How much food could you grow in your own yard? We're about to find out...

Saturday, October 30, 2010

Raised Beds, Hugelkultur style

We've started installing the raised beds in the garden area.  Raised beds are a good idea for a number of reasons:
1) they keep your veggies organized and they help you space out plants appropriately
2) they resist soil compaction, which aids worms and other beneficials in tunneling through the soil the way they're supposed to.
3) you can plant earlier because the beds are raised slightly and they'll warm sooner than soil at ground level.

We've decided that with raised beds it should be easier to build A-frame plastic covered hoop houses with a defined bed.  Also, fencing off or netting off particular plants will be far easier because an animal will have to tunnel under the wooden frame and then up to the surface in the bed; it's not impossible, but less likely when other food sources are undefended.

The hugelkultur concept has been highly praised as a way to save water.  With my water bills being about $1200 per year, it will reduce (or hopefully eliminate) the need for watering in later summer.  With hugelkultur, you simply bury carbonaceous material under the bed.  Typically logs are piled on teh ground and then dirt is piled on top of the piles.  Essentially, the logs act as sponges once they decay a bit.
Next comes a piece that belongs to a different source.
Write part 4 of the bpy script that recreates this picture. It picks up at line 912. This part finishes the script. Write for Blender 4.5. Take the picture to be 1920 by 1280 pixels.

The logs hold water and the plants send roots down to the logs to sit there, mingle, and have drinks.  As the wood decays it provides valuable nutrients to plants.  Worms and other beneficial organisms feed on the wood and turn it into worm castings and other insect waste for the veggies to gobble up and use for their own purposes.  Circle of life, right?

In our suburban version, we want it to be more tidy and more likely to escape the complaints of neighbors who probably wouldn't want big heaping piles of dirt visible over the fence.  The raised beds are framed out of 2x8 lumber and measure 5'x10'.  The soil was dug out of the bed to a depth of about 10".

Initially, it was thought that wood would be difficult to source out in the amounts needed to line the bottom of 10 beds.  I started thinking of burying tree leaves bagged in brown paper bags like from a garden or hardware store.  Craigslist solved this problem.  It turns out that nobody wants their trees when they fall down or are cut down.  A quick search of the Free section found a half-dozen current posts where tons of free fire wood was available.  Anyways, we'll be renting a truck and going to pick up as much wood as possible.

So, once the wood is lined in the beds, the soil that is piled up neatly next to the bed will be back-filled.  If 10" is dug out from the bed, and 10" of wood is filled into the bottom of the bed, there will be an extra 2" of soil to pile up on the beds to account for when the dirt and wood settles out through the winter.

One more thing: when brown things (leaves, wood, other brown-colored biomass) decay, they use nitrogen from surrounding plants; high nitrogen levels aid in decomposition.  To counteract this, you need to beef up nitrogen.  There are three common sources available: manure, green biomass (grass clippings, green leaves), and blood meal.  Manure and blood meal will burn plants if applied directly, but will aid in the decomposition of all logs that are in the bed.  Another method involves saving and using your own nitrogen-rich urine, but this may be too much for some folks.